The Need for Morals and Virtue in Society. America has never been a Christian nation . . Thomas Jefferson put it most poignantly:

“No government can continue good but under the control of the people; and people so demoralized [lacking good morals] and depraved as to be incapable of exercising a wholesome control, their reformation must be taken up ab incunabulis(ie, from the cradle : from infancy). Their minds [must] be informed by education what is right and what wrong, be encouraged in habits of virtue and deterred from those of vice by the dread of punishments, proportioned indeed, but irremissible.
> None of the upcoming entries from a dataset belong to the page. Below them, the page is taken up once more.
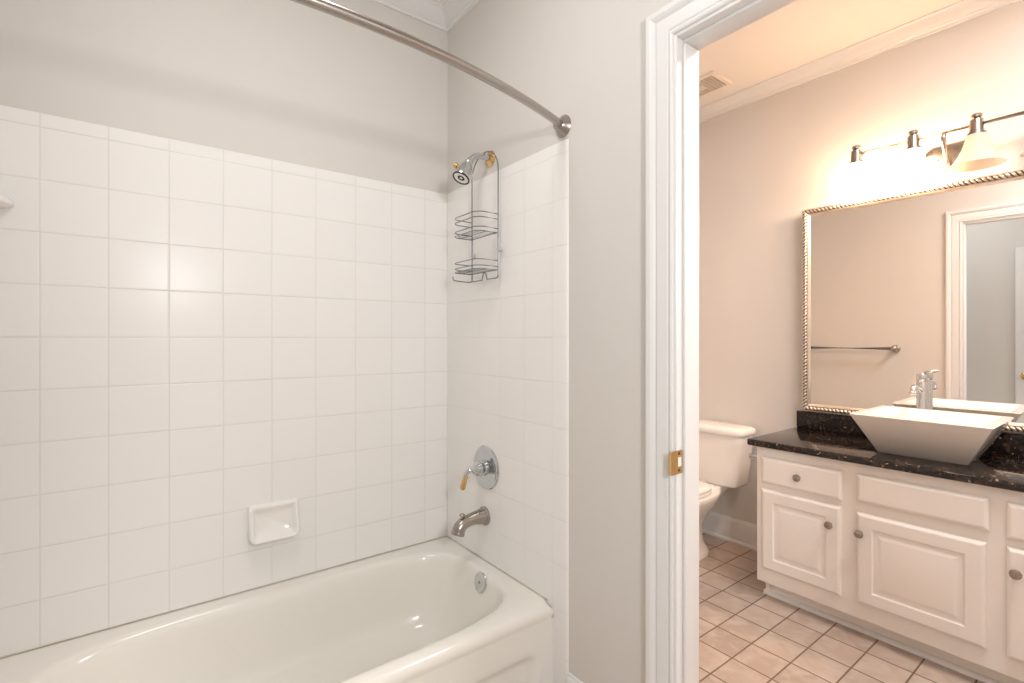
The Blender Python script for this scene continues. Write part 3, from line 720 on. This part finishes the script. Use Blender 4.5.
# ------------------------------------------------------------------ toilet
TX = -1.686
toi = thing('toilet', (TX, 2.55, 0), 'white two-piece toilet beside the vanity, partly behind the doorway', 'toilet')
def make_toilet():
    bm = B(); cy = 2.50
    lv = [(0.0, 0.106, 0.215, 0.175, 3.0), (0.022, 0.106, 0.215, 0.175, 3.0), (0.034, 0.097, 0.205, 0.165, 3.0), (0.075, 0.080, 0.175, 0.155, 2.6), (0.13, 0.076, 0.165, 0.150, 2.4), (0.19, 0.088, 0.20, 0.165, 2.3),
          (0.245, 0.115, 0.265, 0.225, 2.3), (0.30, 0.158, 0.335, 0.24, 2.2), (0.345, 0.178, 0.380, 0.25, 2.2), (0.368, 0.183, 0.392, 0.25, 2.2), (0.376, 0.178, 0.386, 0.245, 2.2), (0.377, 0.14, 0.34, 0.20, 2.2), (0.34, 0.12, 0.31, 0.17, 2.2), (0.26, 0.08, 0.20, 0.12, 2.2), (0.22, 0.03, 0.10, 0.05, 2)]
    loft(bm, [super_ring(TX, cy, z, rx, a, c, 48, p) for z, rx, a, c, p in lv])
    obj('bowl', bm, PORCELAIN, toi, angle=60)
    bm = B()
    dk = [(0.12, 0.050, 0.05, 2.585), (0.20, 0.062, 0.07, 2.60), (0.26, 0.076, 0.10, 2.63), (0.30, 0.092, 0.13, 2.67), (0.335, 0.106, 0.150, 2.705), (0.355, 0.118, 0.158, 2.715), (0.374, 0.120, 0.160, 2.715), (0.380, 0.116, 0.156, 2.715)]
    loft(bm, [super_ring(TX, cyd, z, rx, ry, ry, 40, 3.2 + max(0, z - 0.26) * 11) for z, rx, ry, cyd in dk]); obj('rear_deck', bm, PORCELAIN, toi, angle=60)
    bm = B()
    tk = [(0.381, 0.186, 0.074), (0.386, 0.200, 0.084), (0.40, 0.210, 0.089), (0.55, 0.228, 0.094), (0.683, 0.240, 0.098)]
    loft(bm, [super_ring(TX, 2.790, z, rx, ry, ry, 56, 6.0) for z, rx, ry in tk]); obj('tank', bm, PORCELAIN, toi, angle=60)
    bm = B()
    tl = [(0.682, 0.236, 0.097), (0.684, 0.248, 0.108), (0.693, 0.254, 0.112), (0.710, 0.254, 0.112), (0.720, 0.249, 0.107), (0.726, 0.235, 0.094), (0.729, 0.19, 0.07)]
    loft(bm, [super_ring(TX, 2.786, z, rx, ry, ry, 56, 5.0) for z, rx, ry in tl]); obj('tank_lid', bm, PORCELAIN, toi, angle=60)
    bm = B(); cs = 2.46
    loft(bm, [super_ring(TX, cs, z, rx, a, c, 48, 2.3) for z, rx, a, c in ((0.378, 0.166, 0.350, 0.165), (0.382, 0.174, 0.358, 0.172), (0.392, 0.174, 0.358, 0.172), (0.396, 0.168, 0.352, 0.166))]); obj('seat', bm, PORCELAIN, toi, angle=50)
    bm = B(); loft(bm, [super_ring(TX, cs, z, rx, a, c, 48, 2.3) for z, rx, a, c in ((0.397, 0.166, 0.350, 0.166), (0.401, 0.173, 0.357, 0.172), (0.411, 0.173, 0.357, 0.172), (0.418, 0.164, 0.346, 0.162), (0.421, 0.13, 0.28, 0.11))]); obj('seat_lid', bm, PORCELAIN, toi, angle=50)
    bm = B(); lathe(bm, (TX - 0.16, 2.695, 0.645), (0, -1, 0), [(0, 0.014), (0.010, 0.014), (0.013, 0.008), (0.02, 0.006)], 16); tube(bm, [(TX - 0.16, 2.678, 0.645), (TX - 0.11, 2.672, 0.638), (TX - 0.085, 2.672, 0.632)], [0.006, 0.007, 0.008], 10); obj('flush_lever', bm, CHROME, toi)
make_toilet()

# ------------------------------------------------------------------ paper holder on the vanity's end panel
hol = thing('paper_holder', (VX0, 2.42, 0.660), 'chrome toilet paper holder on the side of the white vanity', 'paper holder')
for y in (2.425, 2.565):
    bm = B(); lathe(bm, (VX0, y, 0.660), (-1, 0, 0), [(0, 0.021), (0.004, 0.022), (0.008, 0.018), (0.012, 0.010), (0.040, 0.009), (0.044, 0.014), (0.054, 0.014), (0.057, 0.009), (0.058, 0)], 20); obj('post', bm, CHROME, hol)
bm = B(); tube(bm, [(VX0 - 0.048, 2.425, 0.660), (VX0 - 0.048, 2.565, 0.660)], 0.0065, 12); obj('roller', bm, CHROME, hol)

# ------------------------------------------------------------------ towel bar on the doorway wall, seen in the mirror
tb = thing('towel_bar', (-1.46, YB, 1.165), 'satin nickel towel bar on the doorway wall, seen in the mirror', 'towel bar')
bm = B(); tube(bm, [(-1.76, YB + 0.062, 1.165), (-1.150, YB + 0.062, 1.165)], 0.013, 14); obj('bar', bm, SATIN, tb)
for x in (-1.76, -1.150):
    bm = B(); lathe(bm, (x, YB, 1.165), (0, 1, 0), [(0, 0.027), (0.005, 0.027), (0.012, 0.016), (0.034, 0.012), (0.046, 0.019), (0.062, 0.023), (0.076, 0.018), (0.082, 0.0)], 20); obj('post', bm, SATIN, tb)

# ------------------------------------------------------------------ ceiling exhaust vent
vent = thing('exhaust_vent', (-1.65, 2.62, HC), 'square almond exhaust fan grille in the vanity room ceiling', 'vent')
def make_vent():
    x0, x1, y0, y1 = -1.79, -1.500, 2.515, 2.720
    bm = B()
    def rr(i, z): return [Vector((x0 + i, y0 + i, z)), Vector((x1 - i, y0 + i, z)), Vector((x1 - i, y1 - i, z)), Vector((x0 + i, y1 - i, z))]
    loft(bm, [rr(0, HC), rr(0, HC - 0.004), rr(0.006, HC - 0.010), rr(0.022, HC - 0.012), rr(0.024, HC - 0.006)], cap1=False); obj('frame', bm, VENT, vent, angle=20)
    bm = B(); box(bm, (x0 + 0.02, y0 + 0.02, HC - 0.004), (x1 - 0.02, y1 - 0.02, HC - 0.001)); obj('hole_shade_sheet', bm, BLACK, vent)  # black sheet stands in for the shade inside the grille openings
    a, c, e, f = x0 + 0.022, x1 - 0.022, y0 + 0.022, y1 - 0.022; nx, ny = 13, 9
    for k in range(nx + 1):
        x = a + (c - a) * k / nx; bm = B(); box(bm, (x - 0.0021, e, HC - 0.012), (x + 0.0021, f, HC - 0.005)); obj('slat', bm, VENT, vent)
    for k in range(ny + 1):
        y = e + (f - e) * k / ny; bm = B(); box(bm, (a, y - 0.0021, HC - 0.0125), (c, y + 0.0021, HC - 0.005)); obj('slat', bm, VENT, vent)
    bm = B(); box(bm, ((x0 + x1) / 2 - 0.03, (y0 + y1) / 2 - 0.03, HC - 0.015), ((x0 + x1) / 2 + 0.03, (y0 + y1) / 2 + 0.03, HC - 0.006), 0.003, 1); obj('centre_cap', bm, VENT, vent)
make_vent()
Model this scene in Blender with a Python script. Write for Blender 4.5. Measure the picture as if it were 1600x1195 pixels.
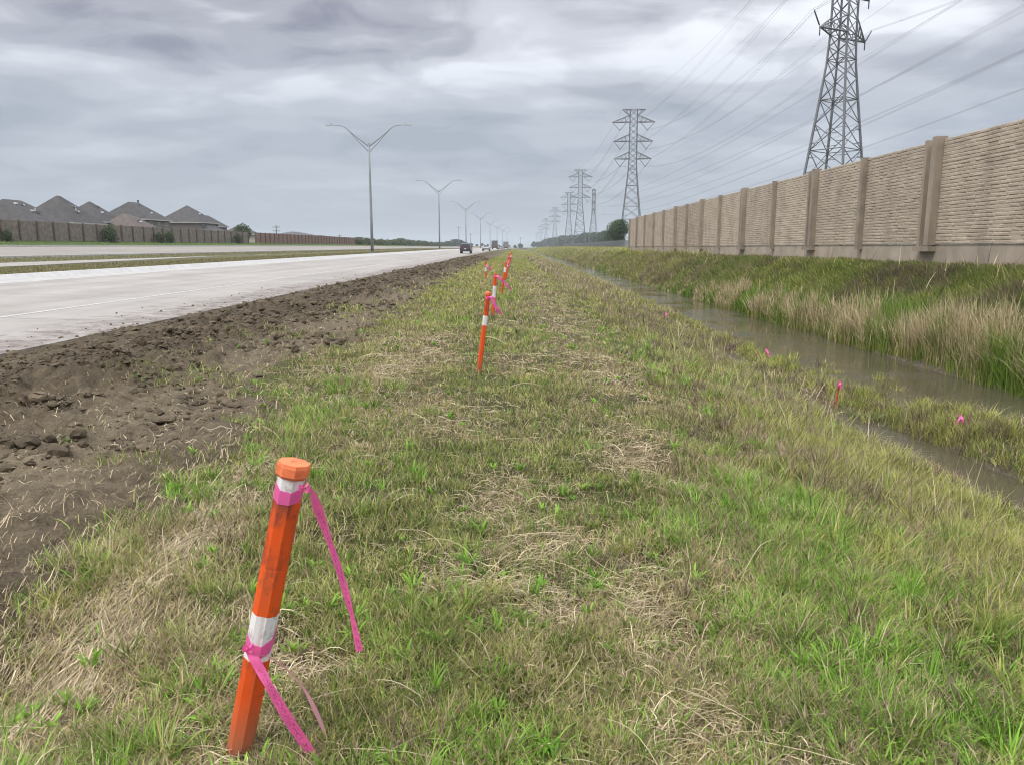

In all cases, follow truth as the only safe guide and eschew error which bewilders us in one false consequence after another in endless succession. These are the inculcations necessary to render the people a sure basis for the structure of order and good government”. – Thomas Jefferson to John Adams (1819. ME 15:234)
Religion, as well as reason, confirms the soundness of those principles on which our government has been founded and its rights asserted. – Thomas Jefferson to P. H. Wendover, (1815. ME 14:283)
To put it in today's language, it was Jefferson's conviction that by nature, people are depraved, immoral and lacking self-control. He therefore believed that the only way that the American style of government could be maintained was to instruct everyone in right and wrong from birth, and train them toward good habits and virtue through disciplinary consequences. Political self-government, he said, requires that citizens be raised to despise dishonesty and embrace personal integrity through instruction and repeated admonitions. Religion and reason, he said, form the basis for our nation's foundations.